The idea behind Purchasing Portal stems from a little-noticed
announcement American Express made last week when it launched two new b-to-b
services, Contract Audit & Recovery and Catalog Pro, as part of its
Source-to-Settle suite of hosted applications. One industry analyst said that
these services could have far-reaching repercussions for b-to-b business,
retailing, and consumers. By passing on the value of American Express's
aggregate spending to the individual, it could dramatically increase the
amount of online spending, according to Josh Greenbaum, principal at
Enterprise Applications Consulting. "This could give consumers confidence that
they are getting the absolute best deal by shopping online rather than with a
big-box retailer."
Online retailers may also benefit if American Express is willing to
guarantee the validity of the card. At present, the merchant eats the whole
price of an online purchase if there is fraud. "If it is an unsigned deal, the
credit card company doesn't lose a penny." The service would also vastly
simplify the procurement process, especially for smaller businesses where
integration from the sell site to the numerous different procurement engines
companies use is always an issue.
The second service American Express announced last week for businesses
will also have a consumer component but one not planned for 2007. The Contract
Audit & Recovery service is an online service that automates the accounts
payable and purchase order process. The audit service monitors and manages all
purchasing aspects of a contract and identifies when pricing is at variance
with current pricing schedules based on the supplier-buyer contract. According
to a recent study by Aberdeen, 22 percent of all negotiated savings put into
contracts never come to fruition because of leakage between implementation and
payment process, said Needs.
The service will identify discrepancies and billing errors and will help
in the recovery from a supplier of any funds owed. If a client is large
enough, American Express will send along its own executives with the client to
the supplier site to broker a settlement, according to Needs. Needs said
American Express used its own system to save $55 million on $1 billion of
purchases made last year. The service is free, with American Express receiving
a percentage of the savings. According to Needs, Audit & Recovery is also
planned as a service to consumers, with Needs citing as an example the classic
problem with cellular phone bills. "That is one of the biggest opportunities,"
said Needs. Whenever there is a large transaction volume and complex pricing,
as in wireless, the consumer finds it hard to understand what all the numerous
fees are.
Take, for instance, a cellular phone bill. The service automates the
process by inputting all parts of an individual's or a business's cellular
service contract, matching those contract agreements against the monthly bill.

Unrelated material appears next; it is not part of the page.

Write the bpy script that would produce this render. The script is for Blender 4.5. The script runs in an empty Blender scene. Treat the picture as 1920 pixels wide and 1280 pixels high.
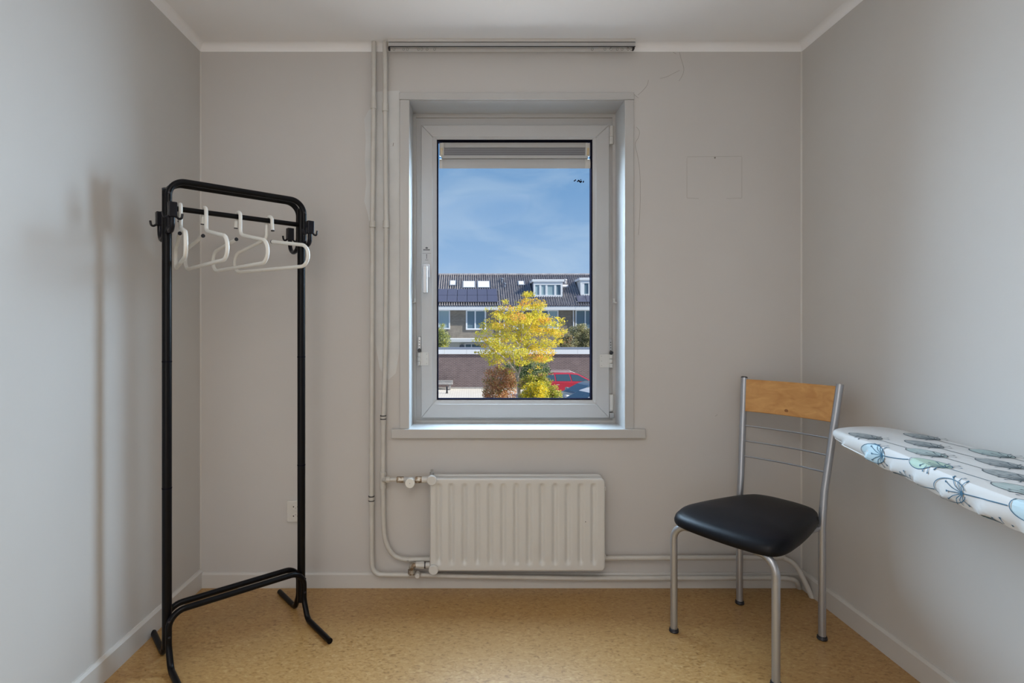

American Express has a reputation for high-touch customer relationships that
usually takes the side of the consumer over the vendor until it is proven
differently, said Greenbaum. If American Express uses the same business model
for consumers for its Audit & Recovery service that it uses for its corporate
customers, getting paid a percentage of recovered funds, then Contract Audit &
Recovery may turn out to be one of its most popular services to date.